There are moments that split a life into before and after. For Jonathan Gjoshe, that moment came on an ordinary train journey through Cambridgeshire last November, when a knife attack left him and ten other passengers fighting for their lives.
Gjoshe, a professional footballer, was one of 11 people seriously injured when a man began stabbing passengers aboard the train. He’s since spoken about the sheer terror of those minutes, describing how survival instinct took over completely.
“All I thought about was running for my life,”
he recalled. There was no strategy, no heroism. Just panic, blood, and the desperate need to get away.
The attack sent shockwaves well beyond the railway carriage. Cambridgeshire, not a place you’d typically associate with mass casualty violence, suddenly found itself at the centre of one of the most disturbing knife crime incidents the UK had seen in years. Eleven seriously injured passengers on a single service is a number that’s difficult to process.
For Gjoshe, the physical injuries were only part of it. Athletes build their identities around their bodies, around control and performance. Having that violently stripped away, in a space as mundane as a train seat, carries a particular kind of psychological weight. Recovery isn’t just about stitches and physiotherapy.

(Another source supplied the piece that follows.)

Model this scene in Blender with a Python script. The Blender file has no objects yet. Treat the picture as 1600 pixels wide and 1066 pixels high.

Knife crime on public transport has been a persistent concern across the UK, with British Transport Police recording thousands of knife-related offences on the rail network in recent years. But statistics have a way of feeling abstract until something like this happens. Until it’s a footballer who can’t sleep. Until it’s eleven real people on an evening train.

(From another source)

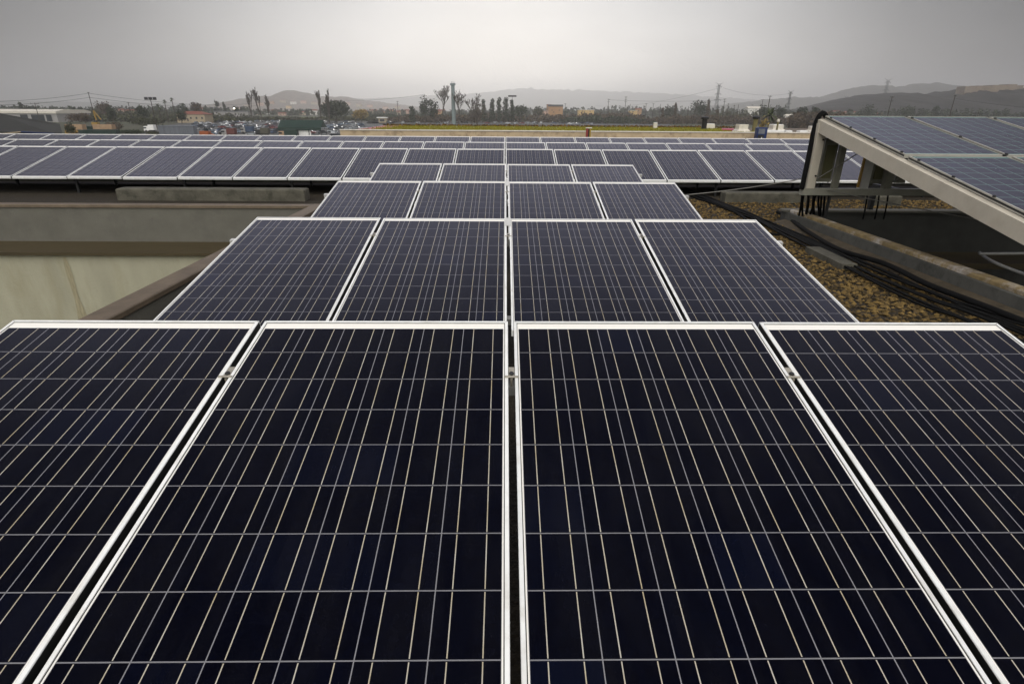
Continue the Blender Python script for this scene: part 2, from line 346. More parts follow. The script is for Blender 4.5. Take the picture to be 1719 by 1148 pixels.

Gjoshe’s decision to speak publicly takes courage. Survivors of violent crime often face pressure to stay quiet, to “move on,” to avoid making others uncomfortable. His account does the opposite. It keeps the reality visible.
The question that lingers, as it always does after incidents like this, is what it actually takes for public transport to feel genuinely safe again, and whether the people responsible for answering that question are really listening.